Orbital-driven Mottness collapse in 1T-TaS2-xSex transition metal dichalcogenide

TL;DR

This study uncovers how orbital interactions drive the collapse of Mott insulating behavior in 1T-TaS2-xSex, revealing a transition from a Mott gap to a charge-transfer gap through combined STM and first-principles analysis.

Contribution

It demonstrates the orbital-driven mechanism behind the Mott insulator to metal transition in 1T-TaS2-xSex using STM and theoretical calculations.

Findings

Identification of localized and extended orbital textures.

Observation of continuous charge gap evolution.

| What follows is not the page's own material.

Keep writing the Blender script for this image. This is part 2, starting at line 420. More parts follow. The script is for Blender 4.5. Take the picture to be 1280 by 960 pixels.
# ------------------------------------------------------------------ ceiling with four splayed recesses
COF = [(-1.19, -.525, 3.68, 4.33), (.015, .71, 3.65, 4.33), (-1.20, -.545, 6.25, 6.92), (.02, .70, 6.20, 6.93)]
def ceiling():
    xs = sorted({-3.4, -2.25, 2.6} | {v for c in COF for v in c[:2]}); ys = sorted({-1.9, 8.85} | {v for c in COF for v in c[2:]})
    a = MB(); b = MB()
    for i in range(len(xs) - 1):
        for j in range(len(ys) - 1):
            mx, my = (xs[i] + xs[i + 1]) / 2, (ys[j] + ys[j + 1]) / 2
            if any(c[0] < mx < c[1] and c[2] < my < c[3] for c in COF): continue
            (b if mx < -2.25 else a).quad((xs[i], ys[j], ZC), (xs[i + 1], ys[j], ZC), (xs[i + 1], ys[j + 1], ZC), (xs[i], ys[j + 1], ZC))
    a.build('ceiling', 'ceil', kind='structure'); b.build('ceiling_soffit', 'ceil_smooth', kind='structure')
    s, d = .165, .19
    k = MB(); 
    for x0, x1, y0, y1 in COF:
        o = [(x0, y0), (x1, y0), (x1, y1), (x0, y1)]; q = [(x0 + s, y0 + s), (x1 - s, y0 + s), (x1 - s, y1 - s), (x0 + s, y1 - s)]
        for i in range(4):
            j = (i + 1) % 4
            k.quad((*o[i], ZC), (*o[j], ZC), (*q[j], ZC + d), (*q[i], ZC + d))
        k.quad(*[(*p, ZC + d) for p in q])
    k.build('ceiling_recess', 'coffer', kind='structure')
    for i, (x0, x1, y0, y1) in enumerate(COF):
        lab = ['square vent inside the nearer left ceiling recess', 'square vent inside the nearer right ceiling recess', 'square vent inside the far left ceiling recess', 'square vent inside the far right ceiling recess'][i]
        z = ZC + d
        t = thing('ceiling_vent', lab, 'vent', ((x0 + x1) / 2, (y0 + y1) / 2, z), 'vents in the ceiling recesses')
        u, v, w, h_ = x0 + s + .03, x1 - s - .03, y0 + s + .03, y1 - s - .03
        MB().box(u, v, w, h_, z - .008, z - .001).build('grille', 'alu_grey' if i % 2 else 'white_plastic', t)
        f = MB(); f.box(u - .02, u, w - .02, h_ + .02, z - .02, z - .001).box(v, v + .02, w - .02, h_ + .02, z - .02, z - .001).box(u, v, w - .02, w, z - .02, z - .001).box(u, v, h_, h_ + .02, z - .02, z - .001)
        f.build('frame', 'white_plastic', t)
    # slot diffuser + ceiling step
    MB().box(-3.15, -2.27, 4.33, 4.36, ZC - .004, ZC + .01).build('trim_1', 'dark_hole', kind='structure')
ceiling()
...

Proposal of a new orbital-driven Mottness collapse mechanism.

Abstract

The vicinity of a Mott insulating phase has constantly been a fertile ground for finding exotic quantum states, most notably the high Tc cuprates and colossal magnetoresistance manganites. The layered transition metal dichalcogenide 1T-TaS2 represents another intriguing example, in which the Mott insulator phase is intimately entangled with a series of complex charge-density-wave (CDW) orders. More interestingly, it has been recently found that 1T-TaS2 undergoes a Mott-insulator-to-superconductor transition induced by high pressure, charge doping, or isovalent substitution. The nature of the Mott insulator phase and transition mechanism to the conducting state is still under heated debate. Here, by combining scanning tunneling microscopy (STM) measurements and first-principles calculations, we investigate the atomic scale electronic structure of 1T-TaS2 Mott insulator and its evolution to the metallic state upon isovalent substitution of S with Se. We identify two distinct types of orbital textures - one localized and the other extended - and demonstrates that the interplay between them is the key factor that determines the electronic structure. Especially, we show that the continuous evolution of the charge gap visualized by STM is due to the immersion of the localized-orbital-induced Hubbard bands into the extended-orbital-spanned Fermi sea, featuring a unique evolution from a Mott gap to a charge-transfer gap. This new mechanism of orbital-driven Mottness collapse revealed here suggests an interesting route for creating novel electronic state and designing future electronic devices.